青春18きっぷで東京から北海道を目指す場合、青森と函館の間に横たわる津軽海峡をどうクリアするかが最大の悩みどころです。
東京から青森へ普通列車を乗り継いで来れば、到着時間は夜中になります。
青森に宿をとると、翌朝、普通列車で青森から津軽二股へ、そこから徒歩で奥津軽いまべつへ移動し、北海道新幹線オプション券(2,490円)を買って、新幹線で津軽いまべつから木古内へ、木古内から道南いさりび鉄道で五稜郭へ、五稜郭から普通列車を乗り継いで、深夜に札幌に着くプランが成り立ちます。
しかし、夜中の青函フェリー(運賃2000円)に乗ってしまえば、宿泊代と時間を節約することができます。
フェリー運賃は北海道新幹線オプション券より安く、しかもフェリーの便数も多いので、青春18きっぷを使った旅で、青森から函館への移動は、費用と利便性の両面から考え、青函フェリーが第一選択です
青森駅で電車を降り、青森フェリー埠頭を目指して、人気の少ない青森駅西口へ続く通路を歩き始めました。
青森へは何度も来ていますが、青森駅の西口へ出るのはこの時が初めてでした。
通路の壁にべニヤ板が張られ、西口への通路は改良工事中のようです。
西口は、これが青森駅?と思わせる程に質素なたたずまいでした。
一つしかない改札口に駅員が一人。まばらな客を待ち受ける様は、小さな地方都市とも比較できぬほどの寂しさで、駅前には街灯も少なく、若い女性が一人で降りると、心細いかもしれません。
ネットのMapFanのルート検索を使って、青森駅からフェリーターミナルまでの約2.6kmの道を確認してありますので、ゆっくりペースで、闇夜の道をフェリー埠頭目指して歩き始めました。
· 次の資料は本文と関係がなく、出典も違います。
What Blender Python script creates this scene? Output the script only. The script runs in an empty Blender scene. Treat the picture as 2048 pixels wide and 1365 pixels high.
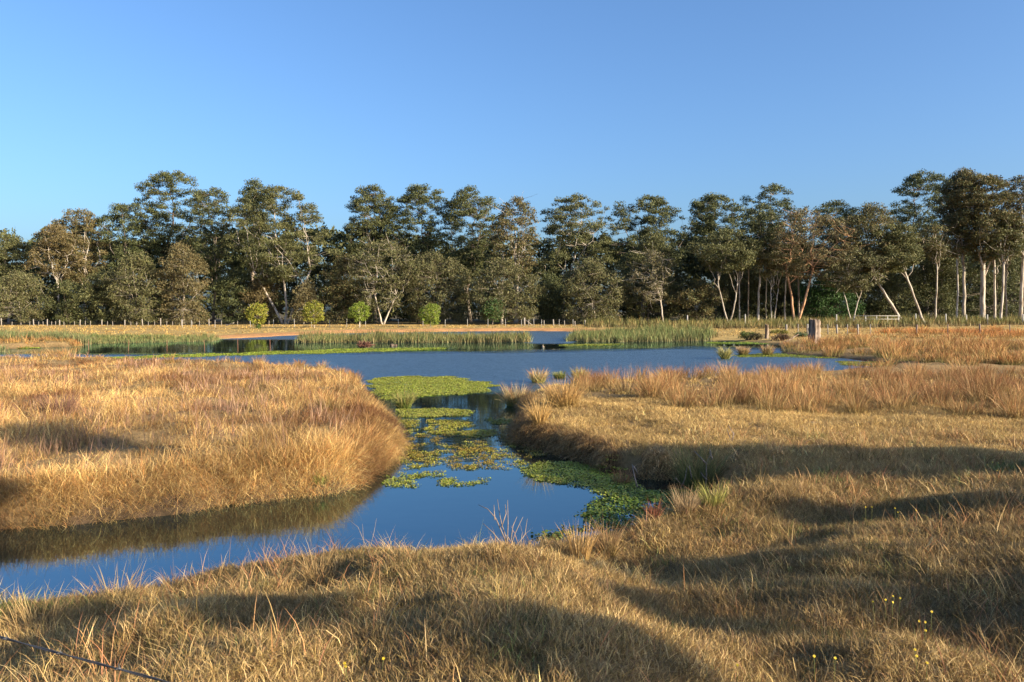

タクシーを使っても料金は1000円程度のはずですから、通常はタクシーに乗りますが、東京から青森まで2370円で来たのに、ここでタクシーを使うと、とんでもない浪費をしたような気分になります。
歩道脇の柱に、「 ↑ 青森フェリー埠頭 青森駅西口大通り商店会」と記された看板を確認しました。
埠頭への道に間違いないことに安堵し、人影のない夜の道を進んでゆきます。
やきとり屋の提灯が「一杯飲んでけ」と誘っていました。
その先の串やきやの、軍鶏の赤い字に心が少し動きました。
函館行きフェリーは23時30分出航ですから、ここで一杯ひっかけても十分に余裕があります。
10年前の私でしたら、絶対誘惑に負けていたはずです。
しかし最近は、本当に酒が弱くなりました。
ビールジョッキ一杯でほんのり気持ちよくなってしまうのです。
昨夜は寝不足気味なので、そんな自分に苦笑いしながら、いい子いい子に徹しました。
その先で、埠頭へ続く片側2車線の幅広い通りに出ました。
歩き続けるとやがて、目の前にフェリー埠頭の灯りが見えてきました。
そして歩き始めて35分程で、フェリーターミナルに到着しました。